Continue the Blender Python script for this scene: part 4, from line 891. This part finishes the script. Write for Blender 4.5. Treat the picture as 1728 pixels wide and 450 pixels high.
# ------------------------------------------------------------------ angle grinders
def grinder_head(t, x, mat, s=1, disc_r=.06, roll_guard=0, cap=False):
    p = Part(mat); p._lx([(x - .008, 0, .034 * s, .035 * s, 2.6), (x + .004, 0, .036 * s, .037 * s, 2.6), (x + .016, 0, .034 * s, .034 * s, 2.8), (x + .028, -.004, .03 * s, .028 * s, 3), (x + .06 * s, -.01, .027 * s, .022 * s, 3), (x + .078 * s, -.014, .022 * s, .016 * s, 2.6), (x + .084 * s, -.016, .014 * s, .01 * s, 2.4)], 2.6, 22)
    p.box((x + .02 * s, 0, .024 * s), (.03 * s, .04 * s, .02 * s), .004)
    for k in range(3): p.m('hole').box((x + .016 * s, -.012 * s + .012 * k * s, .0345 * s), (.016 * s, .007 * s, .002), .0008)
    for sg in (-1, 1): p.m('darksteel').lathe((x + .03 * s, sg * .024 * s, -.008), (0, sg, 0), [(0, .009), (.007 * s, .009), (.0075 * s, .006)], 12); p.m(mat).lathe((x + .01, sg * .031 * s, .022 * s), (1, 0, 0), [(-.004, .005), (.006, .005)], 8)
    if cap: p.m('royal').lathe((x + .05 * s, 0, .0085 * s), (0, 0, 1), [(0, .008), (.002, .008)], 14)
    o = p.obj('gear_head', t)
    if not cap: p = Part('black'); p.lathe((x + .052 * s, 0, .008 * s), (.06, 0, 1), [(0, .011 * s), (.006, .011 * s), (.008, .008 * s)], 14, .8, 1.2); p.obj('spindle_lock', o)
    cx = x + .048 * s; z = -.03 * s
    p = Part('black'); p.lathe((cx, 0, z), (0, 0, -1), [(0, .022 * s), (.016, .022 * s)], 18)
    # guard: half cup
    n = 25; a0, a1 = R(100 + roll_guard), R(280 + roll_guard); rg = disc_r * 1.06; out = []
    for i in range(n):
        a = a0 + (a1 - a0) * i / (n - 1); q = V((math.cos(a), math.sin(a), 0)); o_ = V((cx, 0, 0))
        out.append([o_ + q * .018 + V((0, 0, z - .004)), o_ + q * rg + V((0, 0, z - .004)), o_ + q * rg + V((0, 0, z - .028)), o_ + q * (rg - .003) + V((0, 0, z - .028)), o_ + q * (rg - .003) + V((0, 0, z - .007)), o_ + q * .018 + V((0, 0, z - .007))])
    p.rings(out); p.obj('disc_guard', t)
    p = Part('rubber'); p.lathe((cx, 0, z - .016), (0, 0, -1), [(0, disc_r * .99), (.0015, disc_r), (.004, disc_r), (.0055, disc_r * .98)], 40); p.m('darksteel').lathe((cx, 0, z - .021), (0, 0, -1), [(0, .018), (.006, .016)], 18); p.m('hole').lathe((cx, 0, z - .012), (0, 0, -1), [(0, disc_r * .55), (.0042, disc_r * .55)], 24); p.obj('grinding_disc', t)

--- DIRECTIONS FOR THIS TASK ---
Print back all the lines verbatim.

--- ANSWER TO THIS TASK ---
Continue the Blender Python script for this scene: part 4, from line 891. This part finishes the script. Write for Blender 4.5. Treat the picture as 1728 pixels wide and 450 pixels high.
# ------------------------------------------------------------------ angle grinders
def grinder_head(t, x, mat, s=1, disc_r=.06, roll_guard=0, cap=False):
    p = Part(mat); p._lx([(x - .008, 0, .034 * s, .035 * s, 2.6), (x + .004, 0, .036 * s, .037 * s, 2.6), (x + .016, 0, .034 * s, .034 * s, 2.8), (x + .028, -.004, .03 * s, .028 * s, 3), (x + .06 * s, -.01, .027 * s, .022 * s, 3), (x + .078 * s, -.014, .022 * s, .016 * s, 2.6), (x + .084 * s, -.016, .014 * s, .01 * s, 2.4)], 2.6, 22)
    p.box((x + .02 * s, 0, .024 * s), (.03 * s, .04 * s, .02 * s), .004)
    for k in range(3): p.m('hole').box((x + .016 * s, -.012 * s + .012 * k * s, .0345 * s), (.016 * s, .007 * s, .002), .0008)
    for sg in (-1, 1): p.m('darksteel').lathe((x + .03 * s, sg * .024 * s, -.008), (0, sg, 0), [(0, .009), (.007 * s, .009), (.0075 * s, .006)], 12); p.m(mat).lathe((x + .01, sg * .031 * s, .022 * s), (1, 0, 0), [(-.004, .005), (.006, .005)], 8)
    if cap: p.m('royal').lathe((x + .05 * s, 0, .0085 * s), (0, 0, 1), [(0, .008), (.002, .008)], 14)
    o = p.obj('gear_head', t)
    if not cap: p = Part('black'); p.lathe((x + .052 * s, 0, .008 * s), (.06, 0, 1), [(0, .011 * s), (.006, .011 * s), (.008, .008 * s)], 14, .8, 1.2); p.obj('spindle_lock', o)
    cx = x + .048 * s; z = -.03 * s
    p = Part('black'); p.lathe((cx, 0, z), (0, 0, -1), [(0, .022 * s), (.016, .022 * s)], 18)
    # guard: half cup
    n = 25; a0, a1 = R(100 + roll_guard), R(280 + roll_guard); rg = disc_r * 1.06; out = []
    for i in range(n):
        a = a0 + (a1 - a0) * i / (n - 1); q = V((math.cos(a), math.sin(a), 0)); o_ = V((cx, 0, 0))
        out.append([o_ + q * .018 + V((0, 0, z - .004)), o_ + q * rg + V((0, 0, z - .004)), o_ + q * rg + V((0, 0, z - .028)), o_ + q * (rg - .003) + V((0, 0, z - .028)), o_ + q * (rg - .003) + V((0, 0, z - .007)), o_ + q * .018 + V((0, 0, z - .007))])
    p.rings(out); p.obj('disc_guard', t)
    p = Part('rubber'); p.lathe((cx, 0, z - .016), (0, 0, -1), [(0, disc_r * .99), (.0015, disc_r), (.004, disc_r), (.0055, disc_r * .98)], 40); p.m('darksteel').lathe((cx, 0, z - .021), (0, 0, -1), [(0, .018), (.006, .016)], 18); p.m('hole').lathe((cx, 0, z - .012), (0, 0, -1), [(0, disc_r * .55), (.0042, disc_r * .55)], 24); p.obj('grinding_disc', t)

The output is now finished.